**Given request**
Will you output all of the data below exactly, omitting the images?

start Source excerpt

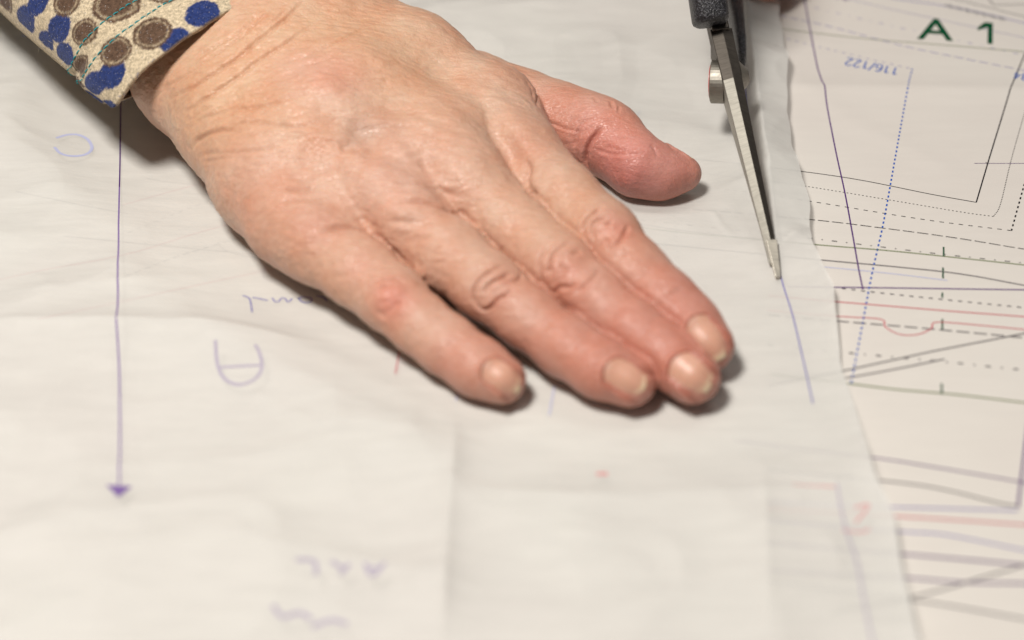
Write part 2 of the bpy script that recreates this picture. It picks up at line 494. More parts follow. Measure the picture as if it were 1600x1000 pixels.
# scribbled small lettering along the lilac line
for k in range(22):
    x = 1476 + k * 4.4; y = 10 + k * 1.05
    L([(x, y - 1 - (k % 3)), (x + 1.5 + k % 2, y + 1.5 + (k * 7 % 3))], I['black'], 0.3, smooth=False)
# lines below the tracing paper, left of the hand
L([(-60, 452), (60, 425), (200, 398), (330, 360), (500, 320)], I['red'], 0.32)
L([(190, 322), (300, 292), (420, 262)], I['red'], 0.3)
L([(180, 440), (270, 405), (360, 378), (480, 340)], I['grey'], 0.3, dash=[1.6, 1.0])
L([(60, 500), (240, 462), (400, 428), (520, 400)], I['red'], 0.34)
L([(200, 365), (310, 322), (420, 290)], I['grey'], 0.25, dash=[1.2, 1.2])
L([(230, 280), (265, 286), (330, 292)], I['grey'], 0.22)
L([(340, 380), (356, 395), (420, 410)], I['grey'], 0.22)
L([(415, 418), (412, 428), (416, 440), (450, 440)], I['violet'], 0.3)
L([(100, 370), (250, 385), (400, 400)], I['grey'], 0.22)
L([(25, 300), (130, 322), (200, 335)], I['grey'], 0.22)
L([(1032, 170), (1040, 250), (1052, 330), (1062, 430)], I['grey'], 0.34, dash=[0.5, 1.6])
L([(1000, 175), (993, 190)], I['blue'], 0.3)
L([(960, 345), (1090, 365), (1230, 380)], I['grey'], 0.24)
L([(630, 560), (620, 590)], I['red'], 0.3)
text_on(pat, 'A', (1434, 62), (80, 5.2), (3.0, -47), I['green'], bold=0.012)
O1 = wpts([(1538.5, 36.5), (1551, 38), (1550.5, 71), (1542.5, 70.2), (1543, 44.5), (1527, 49.5), (1527.5, 44.5)])
pat.addmesh(np.array([O1[0], O1[1], O1[2], O1[3], O1[4], O1[5], O1[6]]), [[4, 3, 2, 1], [0, 6, 5, 4], [1, 0, 4, 4]][:2], I['green'], 0.00007)
pat.addmesh(np.array([O1[0], O1[1], O1[4], tuple((np.array(O1[1]) + np.array(O1[4])) / 2)]), [[0, 2, 3, 1]], I['green'], 0.00007)
GL = {'1': [[(.12, .78), (.38, 1), (.38, 0)]], '2': [[(.06, .78), (.14, .94), (.32, 1), (.5, .93), (.54, .74), (.42, .5), (.06, 0)], [(.06, .01), (.58, .01)]],
      '6': [[(.5, .9), (.34, 1), (.14, .85), (.05, .5), (.08, .14), (.3, 0), (.5, .1), (.55, .34), (.4, .58), (.2, .56), (.07, .4)]], '/': [[(.0, -.05), (.36, 1.05)]],
      '3': [[(.06, .88), (.28, 1), (.5, .86), (.46, .6), (.24, .53)], [(.24, .53), (.5, .44), (.54, .16), (.3, 0), (.05, .12)]], '4': [[(.4, 0), (.4, 1), (.04, .3), (.58, .3)]],
      '8': [[(.3, .54), (.1, .7), (.14, .94), (.32, 1), (.5, .92), (.5, .68), (.3, .54), (.07, .36), (.08, .08), (.3, 0), (.52, .08), (.54, .36), (.3, .54)]],
      '9': [[(.1, .1), (.26, 0), (.46, .15), (.55, .5), (.52, .86), (.3, 1), (.1, .9), (.05, .66), (.2, .42), (.4, .44), (.53, .6)]]}


def digits(txt, org, u, v, mi, w_=0.3):
    x = 0.0
    for ch in txt:
        for st in GL[ch]:
            pts = [(org[0] + (x + a_ + .12 * b_) * u[0] + b_ * v[0], org[1] + (x + a_ + .12 * b_) * u[1] + b_ * v[1]) for a_, b_ in st]
            pat.line(pts, mi, w_, smooth=len(pts) > 4)
        x += 0.42 if ch == '/' else 0.72


digits('116/122', (1406, 109), (-17.8, -3.9), (-2.5, 12.5), I['blue'], 0.44)
digits('128/134', (1667, 128), (-17.8, -2.8), (-2.5, 12.5), I['blue'], 0.44)
digits('86/92', (1330, -9), (-17.8, -3.6), (-2.5, 12.5), I['violet'], 0.34)
M_pat = mat_paper('pattern_paper', (0.645, 0.612, 0.578), 0.02, gloss=0.55, bump=0.1)
po = pat.build('pattern_sheet', [M_pat] + ink_mats)
po['label'] = 'large flat pattern sheet printed with coloured lines, green A 1 and size numbers'
po['category'] = 'pattern sheet'

# tracing paper -----------------------------------------------------------
EDGE = [(1228, -120), (1222, -60), (1217, 0), (1217, 20), (1221, 55), (1227, 105), (1227, 160), (1229, 200), (1236, 250), (1250, 295), (1261, 325), (1262, 360), (1263, 402),
        (1275, 430), (1297, 465), (1303, 500), (1310, 540), (1313, 575), (1325, 620), (1340, 680), (1352, 725), (1360, 765), (1375, 800), (1392, 832), (1403, 880),
        (1412, 940), (1425, 1000), (1440, 1080), (1450, 1160)]
EW = np.array([tuple(at(x, y, 1.2)[:2]) for x, y in EDGE])
EW = EW[np.argsort(EW[:, 1])]
_y = np.arange(EW[0, 1], EW[-1, 1], 0.0040)
_x = np.interp(_y, EW[:, 1], EW[:, 0]) + np.convolve(rng.normal(size=len(_y) + 2), [.25, .5, .25], 'valid') * 0.00045
EW = np.column_stack([_x, _y])


def edge_x(y):
    y = np.asarray(y)
    v = 0
    for k, wt in ((-0.0008, .25), (0, .5), (0.0008, .25)): v = v + wt * np.interp(y + k, EW[:, 1], EW[:, 0])
    return v


CUT = wpts([(1150, -60), (1165, 60), (1187, 250), (1212, 400), (1222, 448)])
HANDZONE = wpts([(300, 150), (500, 350), (900, 560), (1100, 560)])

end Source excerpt

**Complete answer**
Write part 2 of the bpy script that recreates this picture. It picks up at line 494. More parts follow. Measure the picture as if it were 1600x1000 pixels.
# scribbled small lettering along the lilac line
for k in range(22):
    x = 1476 + k * 4.4; y = 10 + k * 1.05
    L([(x, y - 1 - (k % 3)), (x + 1.5 + k % 2, y + 1.5 + (k * 7 % 3))], I['black'], 0.3, smooth=False)
# lines below the tracing paper, left of the hand
L([(-60, 452), (60, 425), (200, 398), (330, 360), (500, 320)], I['red'], 0.32)
L([(190, 322), (300, 292), (420, 262)], I['red'], 0.3)
L([(180, 440), (270, 405), (360, 378), (480, 340)], I['grey'], 0.3, dash=[1.6, 1.0])
L([(60, 500), (240, 462), (400, 428), (520, 400)], I['red'], 0.34)
L([(200, 365), (310, 322), (420, 290)], I['grey'], 0.25, dash=[1.2, 1.2])
L([(230, 280), (265, 286), (330, 292)], I['grey'], 0.22)
L([(340, 380), (356, 395), (420, 410)], I['grey'], 0.22)
L([(415, 418), (412, 428), (416, 440), (450, 440)], I['violet'], 0.3)
L([(100, 370), (250, 385), (400, 400)], I['grey'], 0.22)
L([(25, 300), (130, 322), (200, 335)], I['grey'], 0.22)
L([(1032, 170), (1040, 250), (1052, 330), (1062, 430)], I['grey'], 0.34, dash=[0.5, 1.6])
L([(1000, 175), (993, 190)], I['blue'], 0.3)
L([(960, 345), (1090, 365), (1230, 380)], I['grey'], 0.24)
L([(630, 560), (620, 590)], I['red'], 0.3)
text_on(pat, 'A', (1434, 62), (80, 5.2), (3.0, -47), I['green'], bold=0.012)
O1 = wpts([(1538.5, 36.5), (1551, 38), (1550.5, 71), (1542.5, 70.2), (1543, 44.5), (1527, 49.5), (1527.5, 44.5)])
pat.addmesh(np.array([O1[0], O1[1], O1[2], O1[3], O1[4], O1[5], O1[6]]), [[4, 3, 2, 1], [0, 6, 5, 4], [1, 0, 4, 4]][:2], I['green'], 0.00007)
pat.addmesh(np.array([O1[0], O1[1], O1[4], tuple((np.array(O1[1]) + np.array(O1[4])) / 2)]), [[0, 2, 3, 1]], I['green'], 0.00007)
GL = {'1': [[(.12, .78), (.38, 1), (.38, 0)]], '2': [[(.06, .78), (.14, .94), (.32, 1), (.5, .93), (.54, .74), (.42, .5), (.06, 0)], [(.06, .01), (.58, .01)]],
      '6': [[(.5, .9), (.34, 1), (.14, .85), (.05, .5), (.08, .14), (.3, 0), (.5, .1), (.55, .34), (.4, .58), (.2, .56), (.07, .4)]], '/': [[(.0, -.05), (.36, 1.05)]],
      '3': [[(.06, .88), (.28, 1), (.5, .86), (.46, .6), (.24, .53)], [(.24, .53), (.5, .44), (.54, .16), (.3, 0), (.05, .12)]], '4': [[(.4, 0), (.4, 1), (.04, .3), (.58, .3)]],
      '8': [[(.3, .54), (.1, .7), (.14, .94), (.32, 1), (.5, .92), (.5, .68), (.3, .54), (.07, .36), (.08, .08), (.3, 0), (.52, .08), (.54, .36), (.3, .54)]],
      '9': [[(.1, .1), (.26, 0), (.46, .15), (.55, .5), (.52, .86), (.3, 1), (.1, .9), (.05, .66), (.2, .42), (.4, .44), (.53, .6)]]}


def digits(txt, org, u, v, mi, w_=0.3):
    x = 0.0
    for ch in txt:
        for st in GL[ch]:
            pts = [(org[0] + (x + a_ + .12 * b_) * u[0] + b_ * v[0], org[1] + (x + a_ + .12 * b_) * u[1] + b_ * v[1]) for a_, b_ in st]
            pat.line(pts, mi, w_, smooth=len(pts) > 4)
        x += 0.42 if ch == '/' else 0.72


digits('116/122', (1406, 109), (-17.8, -3.9), (-2.5, 12.5), I['blue'], 0.44)
digits('128/134', (1667, 128), (-17.8, -2.8), (-2.5, 12.5), I['blue'], 0.44)
digits('86/92', (1330, -9), (-17.8, -3.6), (-2.5, 12.5), I['violet'], 0.34)
M_pat = mat_paper('pattern_paper', (0.645, 0.612, 0.578), 0.02, gloss=0.55, bump=0.1)
po = pat.build('pattern_sheet', [M_pat] + ink_mats)
po['label'] = 'large flat pattern sheet printed with coloured lines, green A 1 and size numbers'
po['category'] = 'pattern sheet'

# tracing paper -----------------------------------------------------------
EDGE = [(1228, -120), (1222, -60), (1217, 0), (1217, 20), (1221, 55), (1227, 105), (1227, 160), (1229, 200), (1236, 250), (1250, 295), (1261, 325), (1262, 360), (1263, 402),
        (1275, 430), (1297, 465), (1303, 500), (1310, 540), (1313, 575), (1325, 620), (1340, 680), (1352, 725), (1360, 765), (1375, 800), (1392, 832), (1403, 880),
        (1412, 940), (1425, 1000), (1440, 1080), (1450, 1160)]
EW = np.array([tuple(at(x, y, 1.2)[:2]) for x, y in EDGE])
EW = EW[np.argsort(EW[:, 1])]
_y = np.arange(EW[0, 1], EW[-1, 1], 0.0040)
_x = np.interp(_y, EW[:, 1], EW[:, 0]) + np.convolve(rng.normal(size=len(_y) + 2), [.25, .5, .25], 'valid') * 0.00045
EW = np.column_stack([_x, _y])


def edge_x(y):
    y = np.asarray(y)
    v = 0
    for k, wt in ((-0.0008, .25), (0, .5), (0.0008, .25)): v = v + wt * np.interp(y + k, EW[:, 1], EW[:, 0])
    return v


CUT = wpts([(1150, -60), (1165, 60), (1187, 250), (1212, 400), (1222, 448)])
HANDZONE = wpts([(300, 150), (500, 350), (900, 560), (1100, 560)])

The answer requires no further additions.